Abstract

The paper discusses the design and installation of remotely controlled in-situ gas lift in the horizontal well B-4 BH on the Norne subsea field. The importance of proper design i.e.; sizing the valve small enough to avoid high pressure gas from the gas cap flowing back into the oil zone and large enough to optimise lift efficiency within the gas processing capacity is emphasized. Both a numerical and an analytical design analysis approach are presented. Examples of current and predicted well performance with and without gas lift are included.

Introduction

Production and injection on the Norne field has resulted in an over-pressured gas cap overlying an under-pressured oil reservoir. This has resulted in the need for artificial lift, especially with increasing water cut (WC). It has also made in-situ gas lift an attractive solution.

This paper discusses the design and installation of remotely controlled in-situ gas lift in the horizontal well B-4 BH on the Norne subsea field.

Current strategy for Norne includes pressuring up the oil reservoir. Process facility constraints coupled with expected reservoir behaviour have dictated a thorough design analysis of the gas-lift valve. The objective being to find a valve size small enough to avoid high pressure gas flowing back into the oil zone and large enough to optimise lift efficiency within the gas processing capacity of the floating production, storage and offloading(FPSO) vessel. With the remotely operated flow control valve in place, the well was cleaned up much faster than expected for the current reservoir and well conditions at Norne.

As expected, the horizontal well B-4 BH initially produced approximately 6000 Sm3/d of water free oil with no gas lift. Seven months later (March 2002)the water cut had increased to 33%. Liquid production with no gas lift was 5065 Sm3/d and marginally more (5160 Sm3/d) with a limited amount of gas lift(60 kSm3/d).

Examples of current and predicted well performance with and without gas lift are presented.

Field Description

The Norne field (Fig. 1) was discovered1 in 1991 and put on production in November 1997. It is the northern most producing field on the Norwegian Continental Shelf; 200 km off shore Norway in approximately 380 m water depth. The field is developed with 5 subsea templates (3 for production and 2 for injection) connected to a FPSO vessel. Each template has 4 well slots giving a total of 20 available slots. Currently 12 are used for oil production, 6 for water injection and 2 for gas injection. Daily production is currently 33 000 Sm3/d limited by the gas processing capacity.

The Norne field is part of a horst structure, and the hydrocarbons are located in sandstone formations of Lower and Middle Jurassic age of generally good reservoir quality. The hydrocarbon column starts at about 2525 m mean sea level and is 135 m thick with a 110 m oil column and an overlying gas cap (Fig. 2). In-place volumes are estimated to 157 MSm3 of oil and 29 GSm3 of gas (including both gas cap and associated gas). Recoverable oil is estimated to 84 MSm3.

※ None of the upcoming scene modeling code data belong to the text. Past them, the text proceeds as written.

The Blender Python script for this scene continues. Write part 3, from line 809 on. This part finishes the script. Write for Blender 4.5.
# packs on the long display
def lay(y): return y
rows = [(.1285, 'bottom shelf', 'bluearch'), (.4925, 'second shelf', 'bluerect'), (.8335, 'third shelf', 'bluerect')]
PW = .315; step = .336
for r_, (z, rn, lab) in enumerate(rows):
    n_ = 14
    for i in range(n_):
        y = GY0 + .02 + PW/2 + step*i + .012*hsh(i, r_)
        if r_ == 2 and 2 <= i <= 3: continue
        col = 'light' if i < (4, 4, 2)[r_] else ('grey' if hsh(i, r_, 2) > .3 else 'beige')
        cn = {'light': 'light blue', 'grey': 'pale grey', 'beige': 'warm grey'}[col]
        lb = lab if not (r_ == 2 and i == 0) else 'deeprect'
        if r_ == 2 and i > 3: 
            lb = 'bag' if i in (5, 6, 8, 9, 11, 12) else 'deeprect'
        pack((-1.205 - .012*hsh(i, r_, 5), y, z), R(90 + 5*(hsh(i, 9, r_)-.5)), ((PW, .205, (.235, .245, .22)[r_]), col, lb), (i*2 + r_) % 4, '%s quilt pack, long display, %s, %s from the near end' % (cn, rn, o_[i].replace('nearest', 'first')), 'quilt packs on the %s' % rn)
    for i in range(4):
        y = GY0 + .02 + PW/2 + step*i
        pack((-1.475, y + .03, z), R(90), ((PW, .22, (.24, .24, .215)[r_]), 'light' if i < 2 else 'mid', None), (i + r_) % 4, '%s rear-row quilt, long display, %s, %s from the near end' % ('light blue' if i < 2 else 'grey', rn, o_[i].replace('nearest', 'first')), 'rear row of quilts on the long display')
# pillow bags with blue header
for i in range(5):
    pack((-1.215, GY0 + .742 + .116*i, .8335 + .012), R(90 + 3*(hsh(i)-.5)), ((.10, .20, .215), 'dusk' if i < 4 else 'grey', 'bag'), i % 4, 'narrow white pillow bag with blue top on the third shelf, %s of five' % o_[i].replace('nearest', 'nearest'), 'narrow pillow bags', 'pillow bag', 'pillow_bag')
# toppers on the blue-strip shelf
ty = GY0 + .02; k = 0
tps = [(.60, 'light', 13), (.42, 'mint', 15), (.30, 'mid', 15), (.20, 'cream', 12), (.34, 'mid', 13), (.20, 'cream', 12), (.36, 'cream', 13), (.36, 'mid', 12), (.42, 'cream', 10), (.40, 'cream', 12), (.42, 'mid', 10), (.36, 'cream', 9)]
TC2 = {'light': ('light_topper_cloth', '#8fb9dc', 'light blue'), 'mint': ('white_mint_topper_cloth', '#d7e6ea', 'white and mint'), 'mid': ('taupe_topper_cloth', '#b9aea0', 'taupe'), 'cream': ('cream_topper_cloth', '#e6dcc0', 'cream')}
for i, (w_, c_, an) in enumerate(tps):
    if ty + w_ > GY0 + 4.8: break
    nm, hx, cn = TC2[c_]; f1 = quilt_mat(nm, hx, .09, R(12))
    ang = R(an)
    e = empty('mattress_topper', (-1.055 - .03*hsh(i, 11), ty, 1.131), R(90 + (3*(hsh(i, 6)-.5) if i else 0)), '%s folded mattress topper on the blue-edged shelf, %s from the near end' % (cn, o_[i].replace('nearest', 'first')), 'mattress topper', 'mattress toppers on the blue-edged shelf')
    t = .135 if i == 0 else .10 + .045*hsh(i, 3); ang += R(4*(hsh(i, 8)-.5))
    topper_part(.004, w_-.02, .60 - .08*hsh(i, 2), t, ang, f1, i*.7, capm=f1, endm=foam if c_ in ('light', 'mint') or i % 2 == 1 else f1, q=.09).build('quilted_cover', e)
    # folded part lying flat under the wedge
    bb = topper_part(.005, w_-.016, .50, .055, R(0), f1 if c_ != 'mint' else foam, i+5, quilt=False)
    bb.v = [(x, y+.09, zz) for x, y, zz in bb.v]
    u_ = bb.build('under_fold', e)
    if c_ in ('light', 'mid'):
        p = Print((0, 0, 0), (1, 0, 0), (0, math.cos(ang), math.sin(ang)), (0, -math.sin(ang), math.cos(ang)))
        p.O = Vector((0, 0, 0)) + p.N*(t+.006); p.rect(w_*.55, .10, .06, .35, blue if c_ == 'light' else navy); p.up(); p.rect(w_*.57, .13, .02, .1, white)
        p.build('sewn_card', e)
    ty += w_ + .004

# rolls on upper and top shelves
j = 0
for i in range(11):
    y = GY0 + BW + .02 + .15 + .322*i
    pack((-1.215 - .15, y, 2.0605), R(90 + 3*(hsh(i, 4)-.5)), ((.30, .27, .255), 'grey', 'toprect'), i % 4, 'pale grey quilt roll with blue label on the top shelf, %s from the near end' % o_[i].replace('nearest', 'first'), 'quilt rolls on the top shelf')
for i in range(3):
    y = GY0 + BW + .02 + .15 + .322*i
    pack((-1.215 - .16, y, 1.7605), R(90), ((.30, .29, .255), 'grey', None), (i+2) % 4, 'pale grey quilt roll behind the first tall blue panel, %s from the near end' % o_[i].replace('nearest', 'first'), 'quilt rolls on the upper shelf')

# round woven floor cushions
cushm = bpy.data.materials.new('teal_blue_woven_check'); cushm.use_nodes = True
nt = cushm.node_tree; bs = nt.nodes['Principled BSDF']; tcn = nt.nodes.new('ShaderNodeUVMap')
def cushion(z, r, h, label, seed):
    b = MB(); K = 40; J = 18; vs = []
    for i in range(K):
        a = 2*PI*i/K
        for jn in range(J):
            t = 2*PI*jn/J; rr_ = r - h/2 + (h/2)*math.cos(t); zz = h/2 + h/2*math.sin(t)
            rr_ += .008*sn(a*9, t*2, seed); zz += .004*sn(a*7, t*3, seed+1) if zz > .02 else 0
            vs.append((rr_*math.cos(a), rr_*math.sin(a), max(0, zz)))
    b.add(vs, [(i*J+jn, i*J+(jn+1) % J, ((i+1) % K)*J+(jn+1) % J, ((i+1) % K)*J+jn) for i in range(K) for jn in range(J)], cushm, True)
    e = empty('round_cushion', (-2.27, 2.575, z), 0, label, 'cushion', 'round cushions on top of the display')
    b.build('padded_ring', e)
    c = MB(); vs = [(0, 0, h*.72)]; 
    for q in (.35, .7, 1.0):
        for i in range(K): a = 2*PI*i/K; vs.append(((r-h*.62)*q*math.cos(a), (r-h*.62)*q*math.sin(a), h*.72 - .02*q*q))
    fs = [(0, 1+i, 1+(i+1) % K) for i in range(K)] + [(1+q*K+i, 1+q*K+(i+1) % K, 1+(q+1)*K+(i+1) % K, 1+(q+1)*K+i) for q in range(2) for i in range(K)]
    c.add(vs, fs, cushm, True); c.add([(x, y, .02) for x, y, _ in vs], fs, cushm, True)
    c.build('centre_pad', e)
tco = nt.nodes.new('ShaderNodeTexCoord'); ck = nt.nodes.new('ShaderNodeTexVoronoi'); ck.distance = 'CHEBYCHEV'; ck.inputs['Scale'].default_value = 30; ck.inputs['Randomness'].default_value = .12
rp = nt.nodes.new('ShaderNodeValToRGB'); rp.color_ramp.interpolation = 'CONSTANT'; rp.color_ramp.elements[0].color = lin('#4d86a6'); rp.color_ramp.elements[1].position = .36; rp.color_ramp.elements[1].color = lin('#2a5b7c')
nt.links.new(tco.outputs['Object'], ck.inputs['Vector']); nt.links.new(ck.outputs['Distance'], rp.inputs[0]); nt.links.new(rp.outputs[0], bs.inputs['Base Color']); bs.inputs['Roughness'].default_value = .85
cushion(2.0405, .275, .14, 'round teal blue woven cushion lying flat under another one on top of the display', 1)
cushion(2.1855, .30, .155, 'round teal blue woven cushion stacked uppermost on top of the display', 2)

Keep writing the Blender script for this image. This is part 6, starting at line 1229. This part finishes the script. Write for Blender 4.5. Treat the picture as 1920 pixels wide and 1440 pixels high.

The structure is relatively flat and the reservoir consists of four formations: Garn, Ile, Tofte and Tilje. The Garn and Ile formations are separated by the tight Not shale. Based on pressure data from the exploration wells, the Not shale was expected to be non-sealing locally by major faults, providing reservoir communication between the Garn formation and the underlying formations. However, production history has proven this assumption to be wrong. In other words, the Not shale is sealing across the whole field.